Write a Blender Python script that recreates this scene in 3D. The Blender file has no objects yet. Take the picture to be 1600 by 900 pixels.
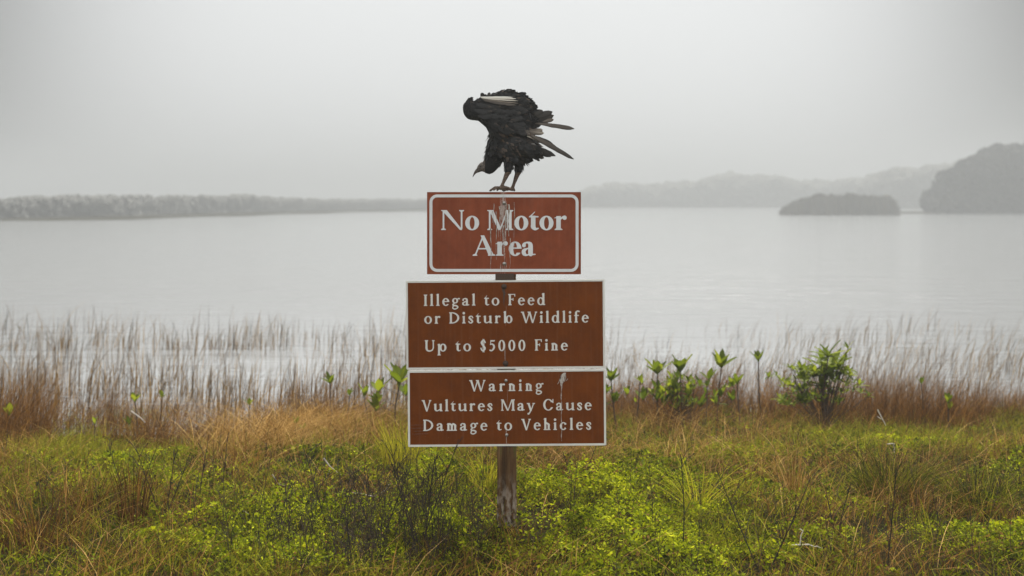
import bpy, bmesh, math, random
import numpy as np
from mathutils import Vector, Matrix

R = math.radians
rng = np.random.default_rng(7)
random.seed(7)
sc = bpy.context.scene
COL = sc.collection

# ------------------------------------------------------------------ camera, sky, sun, exposure
F = 50 / 36 * 1600            # focal length in photo pixels
HZ = 312                      # photo row of the horizon
CZ = 1.539                    # eye height above the ground at the post
YS = 6.667                    # distance of the sign faces: 3 mm per photo pixel
WZ = -0.30                    # water level
cam = bpy.data.cameras.new('camera')
cam.lens = 50; cam.sensor_width = 36; cam.shift_y = -(450 - HZ) / 1600
cam.clip_start = 0.1; cam.clip_end = 6000
cam.dof.use_dof = True; cam.dof.focus_distance = YS; cam.dof.aperture_fstop = 2.8
camo = bpy.data.objects.new('camera', cam); COL.objects.link(camo)
camo.location = (0, 0, CZ); camo.rotation_euler = (R(90), 0, 0)
sc.camera = camo

SUN_EL, SUN_AZ = 60, 14       # ahead of the camera and a little to the right, behind the fog
w = bpy.data.worlds.new('World'); sc.world = w; w.use_nodes = True
nt = w.node_tree; N = nt.nodes; L = nt.links
for n in list(N): N.remove(n)
wo = N.new('ShaderNodeOutputWorld'); bg = N.new('ShaderNodeBackground')
tc = N.new('ShaderNodeTexCoord')
sx = N.new('ShaderNodeSeparateXYZ'); L.new(tc.outputs['Generated'], sx.inputs[0])
mz = N.new('ShaderNodeMath'); mz.operation = 'MAXIMUM'; mz.inputs[1].default_value = 0.05; L.new(sx.outputs[2], mz.inputs[0])
cx = N.new('ShaderNodeCombineXYZ'); L.new(sx.outputs[0], cx.inputs[0]); L.new(sx.outputs[1], cx.inputs[1]); L.new(mz.outputs[0], cx.inputs[2])
sky = N.new('ShaderNodeTexSky'); sky.sky_type = 'NISHITA'; sky.sun_disc = False
sky.sun_elevation = R(SUN_EL); sky.sun_rotation = R(SUN_AZ); sky.air_density = 1; sky.dust_density = 6; sky.ozone_density = 1
L.new(cx.outputs[0], sky.inputs[0])
hs = N.new('ShaderNodeHueSaturation'); hs.inputs['Saturation'].default_value = 0.10; L.new(sky.outputs[0], hs.inputs['Color'])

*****

> Exercise aim
Your task is an exact transcription of all the data, minus the pictures.

> Correct response
Write a Blender Python script that recreates this scene in 3D. The Blender file has no objects yet. Take the picture to be 1600 by 900 pixels.
import bpy, bmesh, math, random
import numpy as np
from mathutils import Vector, Matrix

R = math.radians
rng = np.random.default_rng(7)
random.seed(7)
sc = bpy.context.scene
COL = sc.collection

# ------------------------------------------------------------------ camera, sky, sun, exposure
F = 50 / 36 * 1600            # focal length in photo pixels
HZ = 312                      # photo row of the horizon
CZ = 1.539                    # eye height above the ground at the post
YS = 6.667                    # distance of the sign faces: 3 mm per photo pixel
WZ = -0.30                    # water level
cam = bpy.data.cameras.new('camera')
cam.lens = 50; cam.sensor_width = 36; cam.shift_y = -(450 - HZ) / 1600
cam.clip_start = 0.1; cam.clip_end = 6000
cam.dof.use_dof = True; cam.dof.focus_distance = YS; cam.dof.aperture_fstop = 2.8
camo = bpy.data.objects.new('camera', cam); COL.objects.link(camo)
camo.location = (0, 0, CZ); camo.rotation_euler = (R(90), 0, 0)
sc.camera = camo

SUN_EL, SUN_AZ = 60, 14       # ahead of the camera and a little to the right, behind the fog
w = bpy.data.worlds.new('World'); sc.world = w; w.use_nodes = True
nt = w.node_tree; N = nt.nodes; L = nt.links
for n in list(N): N.remove(n)
wo = N.new('ShaderNodeOutputWorld'); bg = N.new('ShaderNodeBackground')
tc = N.new('ShaderNodeTexCoord')
sx = N.new('ShaderNodeSeparateXYZ'); L.new(tc.outputs['Generated'], sx.inputs[0])
mz = N.new('ShaderNodeMath'); mz.operation = 'MAXIMUM'; mz.inputs[1].default_value = 0.05; L.new(sx.outputs[2], mz.inputs[0])
cx = N.new('ShaderNodeCombineXYZ'); L.new(sx.outputs[0], cx.inputs[0]); L.new(sx.outputs[1], cx.inputs[1]); L.new(mz.outputs[0], cx.inputs[2])
sky = N.new('ShaderNodeTexSky'); sky.sky_type = 'NISHITA'; sky.sun_disc = False
sky.sun_elevation = R(SUN_EL); sky.sun_rotation = R(SUN_AZ); sky.air_density = 1; sky.dust_density = 6; sky.ozone_density = 1
L.new(cx.outputs[0], sky.inputs[0])
hs = N.new('ShaderNodeHueSaturation'); hs.inputs['Saturation'].default_value = 0.10; L.new(sky.outputs[0], hs.inputs['Color'])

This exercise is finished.